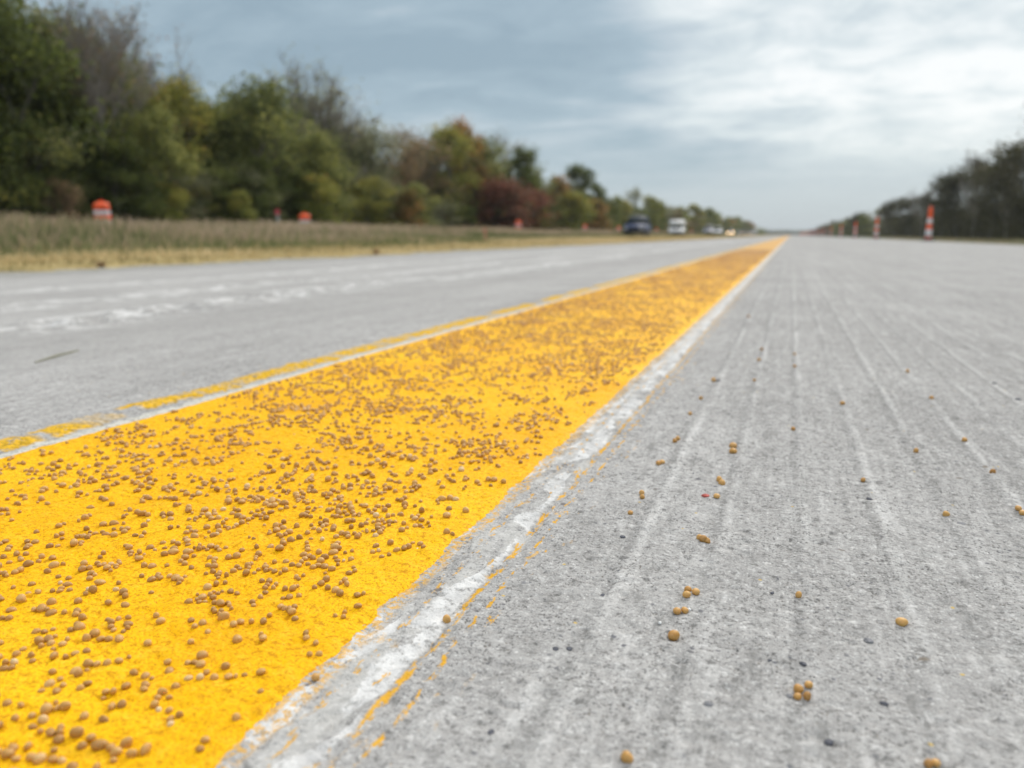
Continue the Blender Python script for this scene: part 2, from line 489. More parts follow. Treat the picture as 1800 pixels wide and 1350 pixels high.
# white slurry dribbles on the shoulder
dr = t.noise(t.comb(x, t.math('MULTIPLY', y, 0.8), 0.0), 34.0, 6, 0.75)
drx = t.math('ADD', x, t.math('MULTIPLY', t.math('SUBTRACT', t.noise(t.comb(0.0, y, 2.0), 1.6, 3, 0.5), 0.5), 0.25))
drm = t.math('MAXIMUM', t.math('MAXIMUM', band(drx, -0.60, -0.50, 0.02), band(drx, -0.78, -0.70, 0.02)), band(drx, -1.08, -0.98, 0.03))
drm = t.math('MULTIPLY', drm, t.smooth(dr, 0.49, 0.57))
c = t.mix(t.math('MULTIPLY', drm, 0.6), c, (0.74, 0.74, 0.73))
# dusty, slightly darker outer shoulder bands
ob = t.math('MULTIPLY', band(x, -0.50, -0.36, 0.04), t.smooth(st2, 0.35, 0.6))
c = t.mix(t.math('MULTIPLY', ob, 0.25), c, (0.28, 0.275, 0.265))
eg = t.smooth(t.math('ADD', x, t.math('MULTIPLY', t.math('SUBTRACT', t.noise(flat, 9.0, 4, 0.7), 0.5), 0.8)), -1.45, -1.75)
c = t.mix(t.math('MULTIPLY', t.math('MULTIPLY', eg, t.smooth(dr, 0.35, 0.6)), 0.75), c, (0.22, 0.22, 0.19))
t.l(c, b.inputs['Base Color'])
b.inputs['Roughness'].default_value = 0.9
b.inputs['Specular IOR Level'].default_value = 0.0
bn = t.bump(g0, 0.5, 0.00025)
bn = t.bump(g00, 0.6, 0.0006, bn)
bn = t.bump(g1.outputs['Distance'], 0.5, 0.00022, bn)
bn = t.bump(mot, 0.5, 0.0007, bn)
t.l(bn, b.inputs['Normal'])

# ---- yellow paint
M_yel, t, b = mat("yellow_paint")
P = t.n('ShaderNodeTexCoord').outputs['Object']
x, y, z = t.xyz(P)
flat = t.comb(x, y, 0.0)
n_a = t.noise(flat, 22.0, 4, 0.6)
n_b = t.noise(flat, 2100.0, 3, 0.75)
n_c = t.noise(flat, 260.0, 3, 0.6)
c = t.ramp(n_a, [(0.34, (0.86, 0.44, 0.001)), (0.50, (0.92, 0.51, 0.002)), (0.66, (0.94, 0.57, 0.006))])
c = t.mix(t.math('MULTIPLY', t.smooth(n_c, 0.50, 0.72), 0.35), c, (0.97, 0.62, 0.05))
c = t.mix(t.math('MULTIPLY', t.smooth(n_b, 0.48, 0.40), 0.9), c, (0.62, 0.25, 0.004))
v = t.voro(flat, 900.0)
vs_ = t.xyz(v.outputs['Color'])
pit = t.math('MULTIPLY', t.math('GREATER_THAN', vs_[0], 0.86), t.math('SUBTRACT', 1.0, t.smooth(v.outputs['Distance'], 0.08, 0.28)))
c = t.mix(t.math('MULTIPLY', pit, 0.7), c, (0.42, 0.19, 0.01))
n_d = t.noise(flat, 700.0, 4, 0.75)
c = t.mix(t.math('MULTIPLY', t.smooth(n_d, 0.48, 0.38), 0.8), c, (0.55, 0.23, 0.002))
c = t.mix(t.math('MULTIPLY', t.smooth(n_d, 0.56, 0.68), 0.45), c, (0.99, 0.66, 0.06))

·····

Quote the preceding listing precisely and completely, omitting its images.

Continue the Blender Python script for this scene: part 2, from line 489. More parts follow. Treat the picture as 1800 pixels wide and 1350 pixels high.
# white slurry dribbles on the shoulder
dr = t.noise(t.comb(x, t.math('MULTIPLY', y, 0.8), 0.0), 34.0, 6, 0.75)
drx = t.math('ADD', x, t.math('MULTIPLY', t.math('SUBTRACT', t.noise(t.comb(0.0, y, 2.0), 1.6, 3, 0.5), 0.5), 0.25))
drm = t.math('MAXIMUM', t.math('MAXIMUM', band(drx, -0.60, -0.50, 0.02), band(drx, -0.78, -0.70, 0.02)), band(drx, -1.08, -0.98, 0.03))
drm = t.math('MULTIPLY', drm, t.smooth(dr, 0.49, 0.57))
c = t.mix(t.math('MULTIPLY', drm, 0.6), c, (0.74, 0.74, 0.73))
# dusty, slightly darker outer shoulder bands
ob = t.math('MULTIPLY', band(x, -0.50, -0.36, 0.04), t.smooth(st2, 0.35, 0.6))
c = t.mix(t.math('MULTIPLY', ob, 0.25), c, (0.28, 0.275, 0.265))
eg = t.smooth(t.math('ADD', x, t.math('MULTIPLY', t.math('SUBTRACT', t.noise(flat, 9.0, 4, 0.7), 0.5), 0.8)), -1.45, -1.75)
c = t.mix(t.math('MULTIPLY', t.math('MULTIPLY', eg, t.smooth(dr, 0.35, 0.6)), 0.75), c, (0.22, 0.22, 0.19))
t.l(c, b.inputs['Base Color'])
b.inputs['Roughness'].default_value = 0.9
b.inputs['Specular IOR Level'].default_value = 0.0
bn = t.bump(g0, 0.5, 0.00025)
bn = t.bump(g00, 0.6, 0.0006, bn)
bn = t.bump(g1.outputs['Distance'], 0.5, 0.00022, bn)
bn = t.bump(mot, 0.5, 0.0007, bn)
t.l(bn, b.inputs['Normal'])

# ---- yellow paint
M_yel, t, b = mat("yellow_paint")
P = t.n('ShaderNodeTexCoord').outputs['Object']
x, y, z = t.xyz(P)
flat = t.comb(x, y, 0.0)
n_a = t.noise(flat, 22.0, 4, 0.6)
n_b = t.noise(flat, 2100.0, 3, 0.75)
n_c = t.noise(flat, 260.0, 3, 0.6)
c = t.ramp(n_a, [(0.34, (0.86, 0.44, 0.001)), (0.50, (0.92, 0.51, 0.002)), (0.66, (0.94, 0.57, 0.006))])
c = t.mix(t.math('MULTIPLY', t.smooth(n_c, 0.50, 0.72), 0.35), c, (0.97, 0.62, 0.05))
c = t.mix(t.math('MULTIPLY', t.smooth(n_b, 0.48, 0.40), 0.9), c, (0.62, 0.25, 0.004))
v = t.voro(flat, 900.0)
vs_ = t.xyz(v.outputs['Color'])
pit = t.math('MULTIPLY', t.math('GREATER_THAN', vs_[0], 0.86), t.math('SUBTRACT', 1.0, t.smooth(v.outputs['Distance'], 0.08, 0.28)))
c = t.mix(t.math('MULTIPLY', pit, 0.7), c, (0.42, 0.19, 0.01))
n_d = t.noise(flat, 700.0, 4, 0.75)
c = t.mix(t.math('MULTIPLY', t.smooth(n_d, 0.48, 0.38), 0.8), c, (0.55, 0.23, 0.002))
c = t.mix(t.math('MULTIPLY', t.smooth(n_d, 0.56, 0.68), 0.45), c, (0.99, 0.66, 0.06))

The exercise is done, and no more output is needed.